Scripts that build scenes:
════════════════════

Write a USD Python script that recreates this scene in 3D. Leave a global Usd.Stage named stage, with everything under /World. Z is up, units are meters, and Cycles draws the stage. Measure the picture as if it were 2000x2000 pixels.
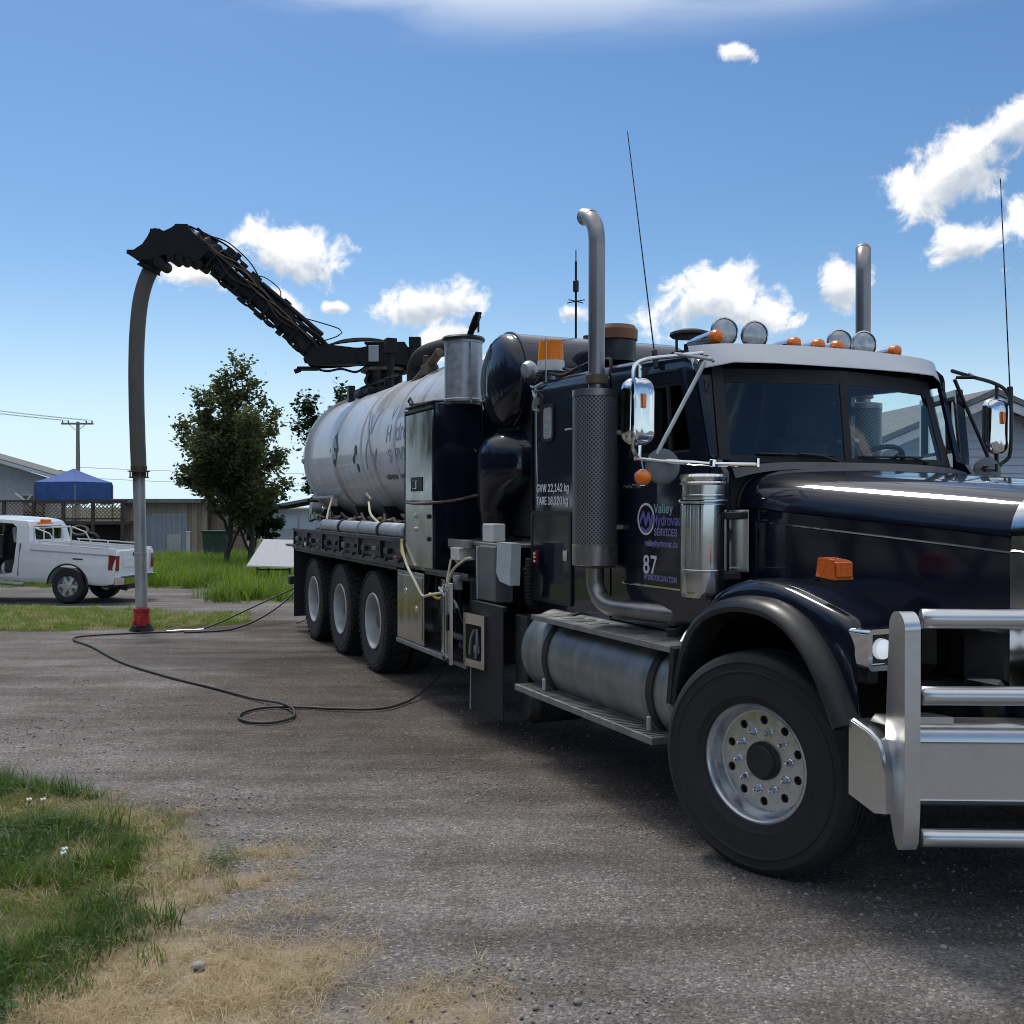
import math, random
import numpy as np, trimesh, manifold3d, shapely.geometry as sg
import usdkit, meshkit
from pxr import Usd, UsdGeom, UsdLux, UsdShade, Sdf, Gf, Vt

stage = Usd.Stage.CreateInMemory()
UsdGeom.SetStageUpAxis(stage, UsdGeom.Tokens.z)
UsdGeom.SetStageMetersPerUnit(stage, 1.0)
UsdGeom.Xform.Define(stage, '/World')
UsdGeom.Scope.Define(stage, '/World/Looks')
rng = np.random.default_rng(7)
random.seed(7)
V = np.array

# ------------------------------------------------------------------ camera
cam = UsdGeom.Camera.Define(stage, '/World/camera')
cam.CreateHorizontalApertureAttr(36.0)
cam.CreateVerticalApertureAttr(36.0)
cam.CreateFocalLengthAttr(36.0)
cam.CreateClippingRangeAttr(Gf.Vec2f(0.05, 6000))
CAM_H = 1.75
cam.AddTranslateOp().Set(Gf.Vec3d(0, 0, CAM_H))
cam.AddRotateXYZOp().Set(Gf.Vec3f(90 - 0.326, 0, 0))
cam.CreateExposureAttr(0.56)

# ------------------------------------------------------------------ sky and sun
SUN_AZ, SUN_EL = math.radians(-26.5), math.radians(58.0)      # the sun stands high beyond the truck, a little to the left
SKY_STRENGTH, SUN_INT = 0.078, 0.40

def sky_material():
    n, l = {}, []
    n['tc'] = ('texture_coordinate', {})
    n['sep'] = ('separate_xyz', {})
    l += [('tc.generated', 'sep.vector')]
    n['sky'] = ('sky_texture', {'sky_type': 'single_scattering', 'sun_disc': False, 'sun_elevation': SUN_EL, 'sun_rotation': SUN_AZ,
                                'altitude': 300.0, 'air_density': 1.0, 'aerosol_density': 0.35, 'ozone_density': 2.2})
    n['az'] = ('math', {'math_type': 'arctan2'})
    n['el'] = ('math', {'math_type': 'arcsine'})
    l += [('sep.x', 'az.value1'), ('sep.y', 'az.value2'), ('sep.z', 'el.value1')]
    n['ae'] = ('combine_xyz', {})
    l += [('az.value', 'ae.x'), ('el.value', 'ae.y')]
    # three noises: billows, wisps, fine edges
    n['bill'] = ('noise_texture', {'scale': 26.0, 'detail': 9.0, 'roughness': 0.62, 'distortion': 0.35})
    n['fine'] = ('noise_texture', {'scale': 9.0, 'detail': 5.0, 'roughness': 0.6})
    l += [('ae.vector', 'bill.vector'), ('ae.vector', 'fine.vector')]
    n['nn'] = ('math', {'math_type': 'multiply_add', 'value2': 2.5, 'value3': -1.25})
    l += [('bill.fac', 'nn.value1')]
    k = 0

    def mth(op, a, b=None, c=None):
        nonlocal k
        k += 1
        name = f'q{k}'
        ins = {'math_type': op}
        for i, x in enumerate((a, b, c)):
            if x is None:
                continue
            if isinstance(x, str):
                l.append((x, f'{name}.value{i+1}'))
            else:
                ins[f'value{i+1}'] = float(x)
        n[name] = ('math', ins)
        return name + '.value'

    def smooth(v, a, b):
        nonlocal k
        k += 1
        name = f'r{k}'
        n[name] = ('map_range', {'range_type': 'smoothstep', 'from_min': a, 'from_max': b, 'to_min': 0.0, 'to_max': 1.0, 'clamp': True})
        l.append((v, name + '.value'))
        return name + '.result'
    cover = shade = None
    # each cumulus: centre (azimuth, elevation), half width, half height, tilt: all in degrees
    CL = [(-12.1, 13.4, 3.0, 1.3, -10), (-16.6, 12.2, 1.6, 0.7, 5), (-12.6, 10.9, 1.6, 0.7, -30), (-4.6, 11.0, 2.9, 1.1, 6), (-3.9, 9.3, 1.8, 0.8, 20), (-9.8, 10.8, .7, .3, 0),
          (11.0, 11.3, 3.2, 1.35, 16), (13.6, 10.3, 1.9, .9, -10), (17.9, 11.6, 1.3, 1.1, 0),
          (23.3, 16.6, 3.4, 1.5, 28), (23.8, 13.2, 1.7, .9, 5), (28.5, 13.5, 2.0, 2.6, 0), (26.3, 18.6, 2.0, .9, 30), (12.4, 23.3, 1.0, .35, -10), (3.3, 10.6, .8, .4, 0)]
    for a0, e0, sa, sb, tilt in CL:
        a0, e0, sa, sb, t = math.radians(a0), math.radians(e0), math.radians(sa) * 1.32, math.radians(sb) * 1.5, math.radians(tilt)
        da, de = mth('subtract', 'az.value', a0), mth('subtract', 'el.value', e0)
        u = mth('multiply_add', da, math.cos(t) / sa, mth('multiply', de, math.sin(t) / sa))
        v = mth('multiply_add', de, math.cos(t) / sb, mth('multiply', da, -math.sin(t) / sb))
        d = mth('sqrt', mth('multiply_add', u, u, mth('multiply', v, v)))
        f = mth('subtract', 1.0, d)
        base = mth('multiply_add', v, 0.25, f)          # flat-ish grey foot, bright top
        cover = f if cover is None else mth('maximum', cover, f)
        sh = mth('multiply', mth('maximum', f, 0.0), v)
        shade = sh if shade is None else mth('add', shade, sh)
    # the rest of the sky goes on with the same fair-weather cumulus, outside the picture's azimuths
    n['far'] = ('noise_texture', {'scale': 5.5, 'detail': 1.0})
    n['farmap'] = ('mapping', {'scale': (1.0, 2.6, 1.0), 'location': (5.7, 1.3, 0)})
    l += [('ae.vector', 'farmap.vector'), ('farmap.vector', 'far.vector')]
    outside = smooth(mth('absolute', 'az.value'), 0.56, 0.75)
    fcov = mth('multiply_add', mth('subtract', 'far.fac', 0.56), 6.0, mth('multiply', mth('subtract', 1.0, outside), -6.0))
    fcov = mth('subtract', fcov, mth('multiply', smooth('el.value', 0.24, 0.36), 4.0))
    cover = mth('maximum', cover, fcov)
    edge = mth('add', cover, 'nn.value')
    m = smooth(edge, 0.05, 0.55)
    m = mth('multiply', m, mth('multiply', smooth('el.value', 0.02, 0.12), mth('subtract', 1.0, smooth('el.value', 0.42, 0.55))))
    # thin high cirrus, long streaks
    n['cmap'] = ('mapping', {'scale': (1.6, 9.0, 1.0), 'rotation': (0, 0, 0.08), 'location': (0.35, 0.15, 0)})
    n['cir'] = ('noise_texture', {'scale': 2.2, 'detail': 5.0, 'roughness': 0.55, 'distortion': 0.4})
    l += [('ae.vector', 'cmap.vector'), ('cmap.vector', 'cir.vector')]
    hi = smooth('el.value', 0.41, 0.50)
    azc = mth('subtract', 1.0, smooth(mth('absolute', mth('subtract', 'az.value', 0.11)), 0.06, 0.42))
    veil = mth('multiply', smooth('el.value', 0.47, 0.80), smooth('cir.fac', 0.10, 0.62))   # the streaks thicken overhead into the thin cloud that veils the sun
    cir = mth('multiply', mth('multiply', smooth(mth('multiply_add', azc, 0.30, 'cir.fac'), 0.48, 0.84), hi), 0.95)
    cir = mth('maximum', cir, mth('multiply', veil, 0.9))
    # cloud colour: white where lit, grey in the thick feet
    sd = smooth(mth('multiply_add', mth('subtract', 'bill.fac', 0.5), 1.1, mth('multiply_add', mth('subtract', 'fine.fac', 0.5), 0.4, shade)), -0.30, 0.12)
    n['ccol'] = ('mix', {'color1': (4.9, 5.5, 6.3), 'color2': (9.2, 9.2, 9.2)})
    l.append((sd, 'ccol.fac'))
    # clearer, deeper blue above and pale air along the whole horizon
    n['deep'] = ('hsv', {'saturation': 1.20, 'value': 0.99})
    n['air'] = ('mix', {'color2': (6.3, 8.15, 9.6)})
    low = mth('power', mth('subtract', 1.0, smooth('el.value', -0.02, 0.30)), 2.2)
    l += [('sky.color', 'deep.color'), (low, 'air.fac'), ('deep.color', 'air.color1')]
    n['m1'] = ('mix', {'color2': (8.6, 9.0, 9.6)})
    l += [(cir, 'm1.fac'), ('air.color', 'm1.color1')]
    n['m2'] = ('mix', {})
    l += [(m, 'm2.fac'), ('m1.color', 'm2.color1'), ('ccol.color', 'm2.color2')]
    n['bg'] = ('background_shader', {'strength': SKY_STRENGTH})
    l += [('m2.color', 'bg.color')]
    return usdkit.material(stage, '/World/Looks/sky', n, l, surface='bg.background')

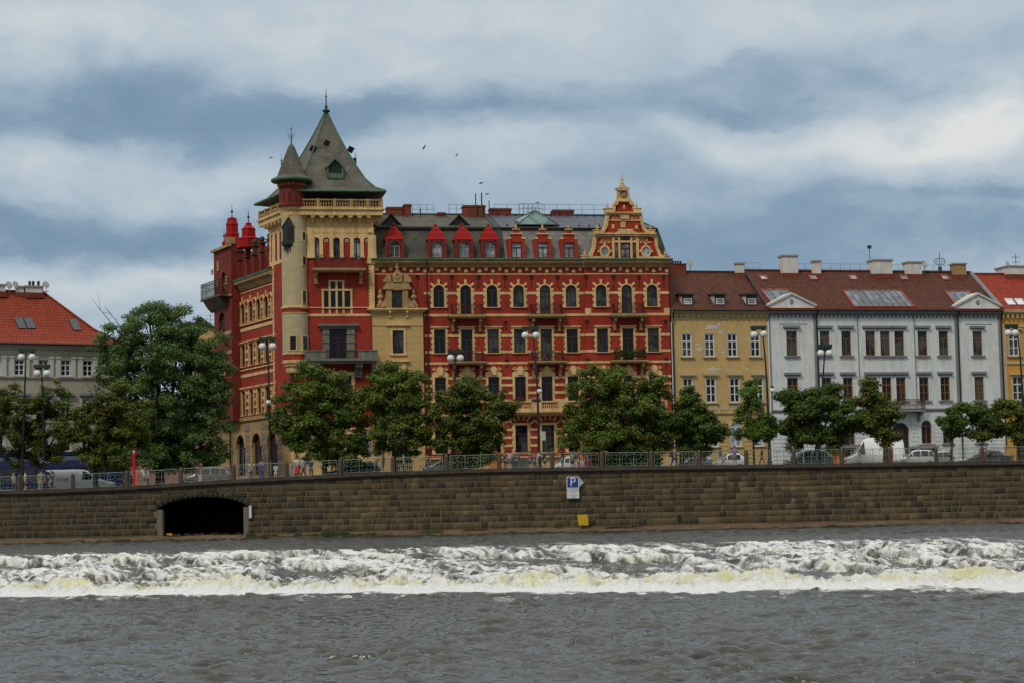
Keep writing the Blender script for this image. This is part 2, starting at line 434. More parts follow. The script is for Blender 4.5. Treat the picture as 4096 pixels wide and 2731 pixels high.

════════════════════

§ **What to produce**
Give the number of lines in the entries that hold the word "with", and nothing else.

§ **The reply**
2